WHAT IS REQUIRED
Please quote the material exactly, every line of it.

INFORMATION PROVIDED
· · · · · · ·

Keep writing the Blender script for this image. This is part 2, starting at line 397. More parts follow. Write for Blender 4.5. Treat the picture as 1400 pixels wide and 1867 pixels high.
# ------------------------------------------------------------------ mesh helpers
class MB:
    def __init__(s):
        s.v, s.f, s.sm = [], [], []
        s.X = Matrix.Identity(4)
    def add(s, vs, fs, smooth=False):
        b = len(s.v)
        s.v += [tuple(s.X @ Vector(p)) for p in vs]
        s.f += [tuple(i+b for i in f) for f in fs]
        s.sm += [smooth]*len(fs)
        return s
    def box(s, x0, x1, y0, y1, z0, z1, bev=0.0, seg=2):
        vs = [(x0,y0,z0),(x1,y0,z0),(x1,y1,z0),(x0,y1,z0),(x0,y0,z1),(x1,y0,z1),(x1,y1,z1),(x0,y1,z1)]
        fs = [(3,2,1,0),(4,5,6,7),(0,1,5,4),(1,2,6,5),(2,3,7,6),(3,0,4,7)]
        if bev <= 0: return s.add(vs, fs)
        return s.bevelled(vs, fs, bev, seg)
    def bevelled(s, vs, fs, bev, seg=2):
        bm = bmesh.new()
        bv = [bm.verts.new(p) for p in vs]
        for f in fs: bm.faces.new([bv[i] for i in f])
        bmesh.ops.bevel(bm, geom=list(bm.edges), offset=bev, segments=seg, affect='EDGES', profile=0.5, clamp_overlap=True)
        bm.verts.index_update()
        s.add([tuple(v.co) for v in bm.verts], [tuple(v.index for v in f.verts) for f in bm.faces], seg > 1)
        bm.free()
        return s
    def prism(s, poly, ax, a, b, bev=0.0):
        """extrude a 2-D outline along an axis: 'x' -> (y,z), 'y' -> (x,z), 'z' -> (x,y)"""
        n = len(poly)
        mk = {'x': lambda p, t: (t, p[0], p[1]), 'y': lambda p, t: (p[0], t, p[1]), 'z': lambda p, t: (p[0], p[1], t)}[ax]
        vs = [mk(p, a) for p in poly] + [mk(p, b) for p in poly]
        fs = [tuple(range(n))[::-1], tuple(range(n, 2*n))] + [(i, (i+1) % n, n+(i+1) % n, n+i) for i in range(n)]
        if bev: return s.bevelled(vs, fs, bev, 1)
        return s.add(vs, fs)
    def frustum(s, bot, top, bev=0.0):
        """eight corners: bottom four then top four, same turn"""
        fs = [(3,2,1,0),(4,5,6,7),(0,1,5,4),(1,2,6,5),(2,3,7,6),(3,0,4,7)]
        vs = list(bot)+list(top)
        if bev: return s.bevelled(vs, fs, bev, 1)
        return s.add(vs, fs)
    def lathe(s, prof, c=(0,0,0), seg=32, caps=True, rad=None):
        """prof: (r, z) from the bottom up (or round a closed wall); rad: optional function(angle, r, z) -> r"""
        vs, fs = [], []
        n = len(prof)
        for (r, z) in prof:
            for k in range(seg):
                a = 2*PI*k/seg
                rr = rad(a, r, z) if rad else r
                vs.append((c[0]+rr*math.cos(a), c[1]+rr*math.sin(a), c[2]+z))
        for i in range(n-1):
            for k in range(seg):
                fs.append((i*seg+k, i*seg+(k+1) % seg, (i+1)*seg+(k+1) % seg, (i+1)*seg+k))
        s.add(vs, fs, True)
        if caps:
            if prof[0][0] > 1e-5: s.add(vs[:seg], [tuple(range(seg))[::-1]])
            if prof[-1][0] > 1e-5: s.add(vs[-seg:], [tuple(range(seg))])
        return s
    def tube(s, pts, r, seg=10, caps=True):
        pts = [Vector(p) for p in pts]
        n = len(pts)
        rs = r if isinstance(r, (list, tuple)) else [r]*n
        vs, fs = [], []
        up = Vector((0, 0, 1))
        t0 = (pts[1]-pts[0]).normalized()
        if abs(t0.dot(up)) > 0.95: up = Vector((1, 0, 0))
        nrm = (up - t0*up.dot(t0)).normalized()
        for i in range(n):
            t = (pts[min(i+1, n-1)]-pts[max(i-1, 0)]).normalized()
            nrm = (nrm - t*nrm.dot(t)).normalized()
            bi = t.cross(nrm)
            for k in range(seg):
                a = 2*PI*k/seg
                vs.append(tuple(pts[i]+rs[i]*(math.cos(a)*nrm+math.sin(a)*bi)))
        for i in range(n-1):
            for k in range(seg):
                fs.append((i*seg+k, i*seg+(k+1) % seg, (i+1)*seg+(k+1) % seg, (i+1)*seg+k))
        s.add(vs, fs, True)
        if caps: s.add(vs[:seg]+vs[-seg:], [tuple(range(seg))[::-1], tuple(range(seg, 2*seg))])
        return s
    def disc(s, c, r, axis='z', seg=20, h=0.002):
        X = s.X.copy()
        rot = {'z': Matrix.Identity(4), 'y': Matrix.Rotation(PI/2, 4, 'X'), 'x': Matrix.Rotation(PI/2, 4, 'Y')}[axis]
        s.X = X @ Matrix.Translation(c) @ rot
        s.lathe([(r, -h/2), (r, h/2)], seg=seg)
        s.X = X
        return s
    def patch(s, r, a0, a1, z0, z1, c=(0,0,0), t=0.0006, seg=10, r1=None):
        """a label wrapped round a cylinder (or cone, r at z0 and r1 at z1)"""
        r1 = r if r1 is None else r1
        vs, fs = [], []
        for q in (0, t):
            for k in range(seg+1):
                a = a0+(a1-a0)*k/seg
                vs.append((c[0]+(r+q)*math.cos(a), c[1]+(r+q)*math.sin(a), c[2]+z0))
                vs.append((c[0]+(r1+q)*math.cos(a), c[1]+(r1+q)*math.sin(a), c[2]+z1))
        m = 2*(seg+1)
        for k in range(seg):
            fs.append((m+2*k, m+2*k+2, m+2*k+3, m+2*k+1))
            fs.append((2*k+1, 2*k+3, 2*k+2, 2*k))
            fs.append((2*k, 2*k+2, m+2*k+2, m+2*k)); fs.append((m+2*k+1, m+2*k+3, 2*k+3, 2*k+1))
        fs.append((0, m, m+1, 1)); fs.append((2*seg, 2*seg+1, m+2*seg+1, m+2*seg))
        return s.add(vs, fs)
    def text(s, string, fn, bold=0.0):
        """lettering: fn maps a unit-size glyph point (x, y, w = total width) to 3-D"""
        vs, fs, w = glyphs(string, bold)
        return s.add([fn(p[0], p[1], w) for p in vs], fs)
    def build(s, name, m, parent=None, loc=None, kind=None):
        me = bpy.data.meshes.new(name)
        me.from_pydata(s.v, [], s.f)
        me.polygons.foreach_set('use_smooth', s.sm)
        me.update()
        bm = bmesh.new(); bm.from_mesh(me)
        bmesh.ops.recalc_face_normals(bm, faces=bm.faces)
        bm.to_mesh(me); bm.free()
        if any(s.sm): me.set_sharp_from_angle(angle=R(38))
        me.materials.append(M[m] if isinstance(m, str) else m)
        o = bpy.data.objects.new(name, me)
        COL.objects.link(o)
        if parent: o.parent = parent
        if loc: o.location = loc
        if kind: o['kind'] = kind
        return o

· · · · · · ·

FINISHED EXERCISE
Keep writing the Blender script for this image. This is part 2, starting at line 397. More parts follow. Write for Blender 4.5. Treat the picture as 1400 pixels wide and 1867 pixels high.
# ------------------------------------------------------------------ mesh helpers
class MB:
    def __init__(s):
        s.v, s.f, s.sm = [], [], []
        s.X = Matrix.Identity(4)
    def add(s, vs, fs, smooth=False):
        b = len(s.v)
        s.v += [tuple(s.X @ Vector(p)) for p in vs]
        s.f += [tuple(i+b for i in f) for f in fs]
        s.sm += [smooth]*len(fs)
        return s
    def box(s, x0, x1, y0, y1, z0, z1, bev=0.0, seg=2):
        vs = [(x0,y0,z0),(x1,y0,z0),(x1,y1,z0),(x0,y1,z0),(x0,y0,z1),(x1,y0,z1),(x1,y1,z1),(x0,y1,z1)]
        fs = [(3,2,1,0),(4,5,6,7),(0,1,5,4),(1,2,6,5),(2,3,7,6),(3,0,4,7)]
        if bev <= 0: return s.add(vs, fs)
        return s.bevelled(vs, fs, bev, seg)
    def bevelled(s, vs, fs, bev, seg=2):
        bm = bmesh.new()
        bv = [bm.verts.new(p) for p in vs]
        for f in fs: bm.faces.new([bv[i] for i in f])
        bmesh.ops.bevel(bm, geom=list(bm.edges), offset=bev, segments=seg, affect='EDGES', profile=0.5, clamp_overlap=True)
        bm.verts.index_update()
        s.add([tuple(v.co) for v in bm.verts], [tuple(v.index for v in f.verts) for f in bm.faces], seg > 1)
        bm.free()
        return s
    def prism(s, poly, ax, a, b, bev=0.0):
        """extrude a 2-D outline along an axis: 'x' -> (y,z), 'y' -> (x,z), 'z' -> (x,y)"""
        n = len(poly)
        mk = {'x': lambda p, t: (t, p[0], p[1]), 'y': lambda p, t: (p[0], t, p[1]), 'z': lambda p, t: (p[0], p[1], t)}[ax]
        vs = [mk(p, a) for p in poly] + [mk(p, b) for p in poly]
        fs = [tuple(range(n))[::-1], tuple(range(n, 2*n))] + [(i, (i+1) % n, n+(i+1) % n, n+i) for i in range(n)]
        if bev: return s.bevelled(vs, fs, bev, 1)
        return s.add(vs, fs)
    def frustum(s, bot, top, bev=0.0):
        """eight corners: bottom four then top four, same turn"""
        fs = [(3,2,1,0),(4,5,6,7),(0,1,5,4),(1,2,6,5),(2,3,7,6),(3,0,4,7)]
        vs = list(bot)+list(top)
        if bev: return s.bevelled(vs, fs, bev, 1)
        return s.add(vs, fs)
    def lathe(s, prof, c=(0,0,0), seg=32, caps=True, rad=None):
        """prof: (r, z) from the bottom up (or round a closed wall); rad: optional function(angle, r, z) -> r"""
        vs, fs = [], []
        n = len(prof)
        for (r, z) in prof:
            for k in range(seg):
                a = 2*PI*k/seg
                rr = rad(a, r, z) if rad else r
                vs.append((c[0]+rr*math.cos(a), c[1]+rr*math.sin(a), c[2]+z))
        for i in range(n-1):
            for k in range(seg):
                fs.append((i*seg+k, i*seg+(k+1) % seg, (i+1)*seg+(k+1) % seg, (i+1)*seg+k))
        s.add(vs, fs, True)
        if caps:
            if prof[0][0] > 1e-5: s.add(vs[:seg], [tuple(range(seg))[::-1]])
            if prof[-1][0] > 1e-5: s.add(vs[-seg:], [tuple(range(seg))])
        return s
    def tube(s, pts, r, seg=10, caps=True):
        pts = [Vector(p) for p in pts]
        n = len(pts)
        rs = r if isinstance(r, (list, tuple)) else [r]*n
        vs, fs = [], []
        up = Vector((0, 0, 1))
        t0 = (pts[1]-pts[0]).normalized()
        if abs(t0.dot(up)) > 0.95: up = Vector((1, 0, 0))
        nrm = (up - t0*up.dot(t0)).normalized()
        for i in range(n):
            t = (pts[min(i+1, n-1)]-pts[max(i-1, 0)]).normalized()
            nrm = (nrm - t*nrm.dot(t)).normalized()
            bi = t.cross(nrm)
            for k in range(seg):
                a = 2*PI*k/seg
                vs.append(tuple(pts[i]+rs[i]*(math.cos(a)*nrm+math.sin(a)*bi)))
        for i in range(n-1):
            for k in range(seg):
                fs.append((i*seg+k, i*seg+(k+1) % seg, (i+1)*seg+(k+1) % seg, (i+1)*seg+k))
        s.add(vs, fs, True)
        if caps: s.add(vs[:seg]+vs[-seg:], [tuple(range(seg))[::-1], tuple(range(seg, 2*seg))])
        return s
    def disc(s, c, r, axis='z', seg=20, h=0.002):
        X = s.X.copy()
        rot = {'z': Matrix.Identity(4), 'y': Matrix.Rotation(PI/2, 4, 'X'), 'x': Matrix.Rotation(PI/2, 4, 'Y')}[axis]
        s.X = X @ Matrix.Translation(c) @ rot
        s.lathe([(r, -h/2), (r, h/2)], seg=seg)
        s.X = X
        return s
    def patch(s, r, a0, a1, z0, z1, c=(0,0,0), t=0.0006, seg=10, r1=None):
        """a label wrapped round a cylinder (or cone, r at z0 and r1 at z1)"""
        r1 = r if r1 is None else r1
        vs, fs = [], []
        for q in (0, t):
            for k in range(seg+1):
                a = a0+(a1-a0)*k/seg
                vs.append((c[0]+(r+q)*math.cos(a), c[1]+(r+q)*math.sin(a), c[2]+z0))
                vs.append((c[0]+(r1+q)*math.cos(a), c[1]+(r1+q)*math.sin(a), c[2]+z1))
        m = 2*(seg+1)
        for k in range(seg):
            fs.append((m+2*k, m+2*k+2, m+2*k+3, m+2*k+1))
            fs.append((2*k+1, 2*k+3, 2*k+2, 2*k))
            fs.append((2*k, 2*k+2, m+2*k+2, m+2*k)); fs.append((m+2*k+1, m+2*k+3, 2*k+3, 2*k+1))
        fs.append((0, m, m+1, 1)); fs.append((2*seg, 2*seg+1, m+2*seg+1, m+2*seg))
        return s.add(vs, fs)
    def text(s, string, fn, bold=0.0):
        """lettering: fn maps a unit-size glyph point (x, y, w = total width) to 3-D"""
        vs, fs, w = glyphs(string, bold)
        return s.add([fn(p[0], p[1], w) for p in vs], fs)
    def build(s, name, m, parent=None, loc=None, kind=None):
        me = bpy.data.meshes.new(name)
        me.from_pydata(s.v, [], s.f)
        me.polygons.foreach_set('use_smooth', s.sm)
        me.update()
        bm = bmesh.new(); bm.from_mesh(me)
        bmesh.ops.recalc_face_normals(bm, faces=bm.faces)
        bm.to_mesh(me); bm.free()
        if any(s.sm): me.set_sharp_from_angle(angle=R(38))
        me.materials.append(M[m] if isinstance(m, str) else m)
        o = bpy.data.objects.new(name, me)
        COL.objects.link(o)
        if parent: o.parent = parent
        if loc: o.location = loc
        if kind: o['kind'] = kind
        return o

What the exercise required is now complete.